------ DATA EXTRACT
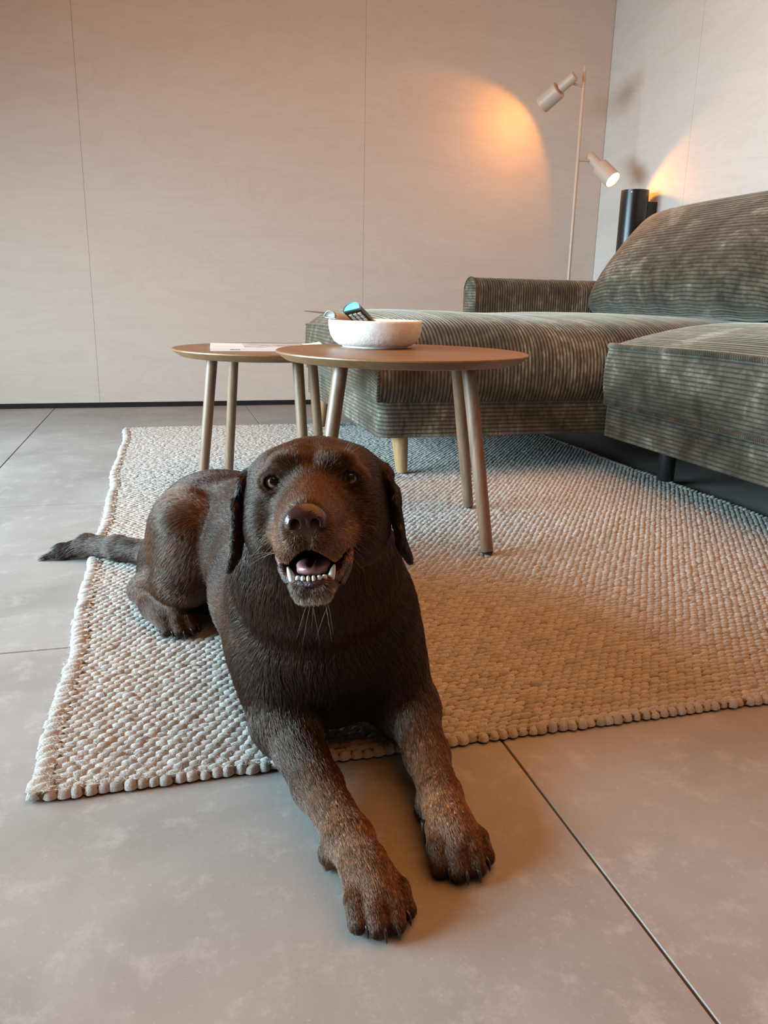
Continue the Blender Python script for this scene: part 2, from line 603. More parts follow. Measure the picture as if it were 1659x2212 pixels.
def cord(name, pts, r, parent, n):
    """twisted piping cord"""
    Q = smooth_path(pts, n)
    T, N, B = frames(Q)
    seg = 10
    a = np.linspace(0, 2 * np.pi, seg, endpoint=False)
    s = np.arange(n)[:, None]
    rr = r * (1 + 0.22 * np.cos(2 * (a[None] - s * 2 * np.pi / 13.0)))
    V = (Q[:, None] + rr[..., None] * (np.cos(a)[None, :, None] * N[:, None] + np.sin(a)[None, :, None] * B[:, None])).reshape(-1, 3)
    o = mesh_obj(name, V, grid_faces(n, seg, wrap_v=True), CORD, parent)
    at = o.data.attributes.new('wale', 'FLOAT', 'POINT')
    at.data.foreach_set('value', np.clip((rr.ravel() / r - 0.78) / 0.44, 0.25, 1).astype(np.float32))
    return o


def with_wale(o):
    at = o.data.attributes.new('wale', 'FLOAT', 'POINT')
    at.data.foreach_set('value', np.full(len(o.data.vertices), 0.6, np.float32))
    return o


sofa = empty('corner_sofa', 'olive-green corduroy corner sofa with chaise and low armrest, beside the coffee tables', 'sofa', (1.4, 2.1, 0))
so = np.array(sofa.location)
CX0, CX1, CY0, CY1 = 0.572, 2.06, 2.134, 3.30
SX = 1.268


def build_sofa():
    S = lambda P: P - so
    # chaise cushion: wales climb the long side and run over the top
    top = path_fn([(CY0 + 0.006, 0.243), (CY0 - 0.012, 0.275), (CY0 - 0.016, 0.33), (CY0 - 0.004, 0.385), (CY0 + 0.03, 0.428), (CY0 + 0.10, 0.458), (CY0 + 0.25, 0.474), (CY0 + 0.5, 0.481), (CY0 + 0.9, 0.479), (CY1 - 0.03, 0.470), (CY1, 0.44)])

    def chaise(U, V):
        q = top(V)
        x = CX0 + U
        e = np.clip((x - CX0) / 0.13, 0, 1)
        k = 1 - 0.24 * (1 - e) ** 2.2
        z = 0.243 + (q[..., 1] - 0.243) * k
        z = z + 0.004 * np.sin(x * 9) * np.clip((q[..., 1] - 0.40) / 0.05, 0, 1)
        return S(np.stack([x, q[..., 0], z], -1))
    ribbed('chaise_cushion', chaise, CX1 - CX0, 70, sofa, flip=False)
    # its end panel, wales level
    yy = lambda V: CY0 + V * (CY1 - CY0)

    def top_at(y):
        v = np.linspace(0, 1, 300); q = top(v)
        m = q[:, 1] > 0.38
        return 0.243 + (np.interp(y, q[m][:, 0], q[m][:, 1], left=0.38, right=0.44) - 0.243) * 0.76
    def endp(U, V):
        y = yy(V)
        tz = top_at(y)
        f = U / 0.172
        z = 0.243 + f * (tz - 0.243)
        x = CX0 - 0.018 * np.sin(np.pi * np.clip(V, 0, 1)) ** 0.35 * np.sin(np.pi * np.clip(f, 0, 1)) ** 0.5
        return S(np.stack([x, y + 0 * z, z], -1))
    ribbed('chaise_end_panel', endp, 0.172, 60, sofa, flip=True)
    cord('piping', [S(np.array(p)) for p in ((CX0 - 0.001, CY0 - 0.004, 0.246), (CX0 - 0.002, CY0 - 0.016, 0.31), (CX0, CY0 - 0.006, 0.352), (CX0, CY0 + 0.04, 0.386), (CX0, CY0 + 0.25, 0.418), (CX0, CY0 + 0.6, 0.424), (CX0, CY1 - 0.02, 0.415))], 0.0045, sofa, 900)
    # chaise base rail, wales level, wrapping the rounded corner
    r = 0.035
    arc = [(CX0 + 0.008 + r - r * math.cos(t), CY0 + 0.006 + r - r * math.sin(t)) for t in np.linspace(0.15, math.pi / 2 - 0.15, 5)]
    rail = path_fn([(CX0 + 0.008, CY1), (CX0 + 0.008, CY0 + 0.35), (CX0 + 0.008, CY0 + 0.08)] + arc + [(CX0 + 0.09, CY0 + 0.006), (CX0 + 0.4, CY0 + 0.006), (SX + 0.1, CY0 + 0.006)], 500)

    def base(U, V):
        q = rail(V)
        return S(np.stack([q[..., 0], q[..., 1], 0.14 + U], -1))
    ribbed('chaise_base', base, 0.104, 160, sofa, flip=False)
    with_wale(box('chaise_underside', (CX0 + 0.02 - so[0], CX1 - so[0], CY0 + 0.02 - so[1], CY1 - so[1], 0.141, 0.235), CORD, sofa))
    # main seat: rail, cushion front, cushion top
    SY0 = 0.45
    r2 = 0.03
    arc2 = [(SX + r2 - r2 * math.sin(t), CY0 - 0.012 - r2 + r2 * math.cos(t)) for t in np.linspace(0.2, math.pi / 2 - 0.2, 4)]
    rail2 = path_fn([(SX + 0.16, CY0 - 0.012), (SX + 0.07, CY0 - 0.012)] + arc2 + [(SX, CY0 - 0.10), (SX, CY0 - 0.5), (SX, SY0)], 500)

    def rail_s(U, V):
        q = rail2(V)
        return S(np.stack([q[..., 0] + 0.006, q[..., 1], 0.138 + U], -1))
    ribbed('seat_base', rail_s, 0.098, 150, sofa, flip=False)

    def cush(U, V):
        q = rail2(V)
        f = U / 0.168
        b = 0.016 * np.sin(np.pi * np.clip(f, 0, 1)) ** 0.6
        dx = np.where(q[..., 1] < CY0 - 0.03, 1.0, np.clip((SX + 0.10 - q[..., 0]) / 0.1, 0, 1))
        return S(np.stack([q[..., 0] - b * dx, q[..., 1], 0.238 + U + 0.004 * np.sin(q[..., 1] * 5)], -1))
    ribbed('seat_cushion_front', cush, 0.168, 150, sofa, flip=False)

    def seat_top(U, V):
        y = (CY0 - 0.012) - V * (CY0 - 0.012 - SY0)
        x = SX + 0.002 + U
        ex = np.clip(U / 0.34, 0, 1); ey = np.clip(V / 0.10, 0, 1)
        z = 0.406 + 0.072 * (1 - (1 - ex) ** 2.0) * (0.72 + 0.28 * (1 - (1 - ey) ** 2)) + 0.004 * np.sin(y * 5)
        xo = x + 0.022 * (1 - ey) ** 3 * (1 - ex)
        return S(np.stack([xo, y, z], -1))
    ribbed('seat_cushion_top', seat_top, 0.78, 90, sofa, flip=True)
    tp = [rail2(np.array([v]))[0] for v in np.linspace(0.03, 1, 40)]
    cord('piping', [S(np.array((p[0] - 0.001, p[1], 0.407 + 0.004 * math.sin(p[1] * 5)))) for p in tp], 0.0072, sofa, 1500)
    cord('piping', [S(np.array((p[0] - 0.002, p[1], 0.238))) for p in tp], 0.0056, sofa, 1700)
    with_wale(box('seat_underside', (SX + 0.03 - so[0], 2.0 - so[0], SY0 - so[1], CY0 - 0.05 - so[1], 0.14, 0.23), CORD, sofa))
    # low armrest beyond the chaise
    AX0, AX1, AY0, AY1 = 1.312, 2.08, 3.285, 3.42
    half = (AY1 - AY0) / 2
    ap = [(AY0, 0.20), (AY0 - 0.002, 0.45), (AY0, 0.56)] + [(AY0 + half - half * math.cos(t), 0.565 + 0.055 * math.sin(t)) for t in np.linspace(0.3, math.pi - 0.3, 7)] + [(AY1, 0.56), (AY1, 0.20)]
    arm = path_fn(ap, 300)

    def armf(U, V):
        q = arm(V)
        return S(np.stack([AX0 + U + 0 * q[..., 0], q[..., 0], q[..., 1]], -1))
    ribbed('armrest', armf, AX1 - AX0, 60, sofa, flip=False)

    def arme(U, V):
        z = 0.20 + U
        w = half * np.where(z < 0.56, 1.0, np.sqrt(np.clip(1 - ((z - 0.56) / 0.061) ** 2, 0, 1)))
        y = (AY0 + half) + (2 * V - 1) * w
        x = AX0 - 0.014 * np.sqrt(np.clip(1 - (2 * V - 1) ** 4, 0, 1)) * np.clip((0.621 - z) / 0.05, 0, 1) ** 0.5
        return S(np.stack([x, y, z], -1))
    ribbed('armrest_end', arme, 0.42, 16, sofa, flip=True)
    edge = [(AX0 - 0.002, AY0 + half + math.cos(t) * (half + 0.001), 0.565 + 0.056 * math.sin(t)) for t in np.linspace(0, math.pi, 12)]
    cord('piping', [S(np.array(p)) for p in [(AX0 - 0.002, AY1, 0.42)] + edge + [(AX0 - 0.002, AY0 - 0.001, 0.42)]], 0.004, sofa, 500)
    # backrest frame along the right wall
    bp = path_fn([(2.055, 0.22), (2.065, 0.45), (2.085, 0.64), (2.12, 0.68), (2.165, 0.67), (2.185, 0.62), (2.19, 0.14)], 200)

    def back(U, V):
        q = bp(V)
        return S(np.stack([q[..., 0], SY0 + U + 0 * q[..., 0], q[..., 1]], -1))
    ribbed('backrest', back, 3.42 - SY0, 40, sofa, flip=True, wale=0.02)
    # legs: turned wood under the chaise, black steel under the seat
    for x, y, lx, ly in ((0.672, 2.25, 0.010, -0.004), (0.622, 3.16, -0.012, 0.010)):
        V, F = lathe_geo([(0.0165, 0.0155), (0.019, 0.03), (0.0265, 0.145)], 28)
        V = np.array(V); k = (0.145 - V[:, 2:3]) / 0.13
        V = V + k * np.array([lx, ly, 0])
        o = mesh_obj('leg', V, F, BEECH, sofa)
        o.data.set_sharp_from_angle(angle=0.7)
        tag(o, 'tapered turned wooden leg')
        o.location = (x - so[0], y - so[1], 0)
    for x, y in ((1.434, 2.0), (1.434, 0.7), (2.05, 0.7)):
        o = lathe('leg', [(0.023, 0.0 if x > 1.5 or y < 1 else 0.015), (0.025, 0.02), (0.025, 0.14)], BLACK, sofa, 32, (x - so[0], y - so[1], 0))
        tag(o, 'round black steel leg')


build_sofa()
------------
EXERCISE REQUIREMENTS
Report the number of lines that include the string "flip"; return nothing but the count.

RESULT OF THIS EXERCISE
9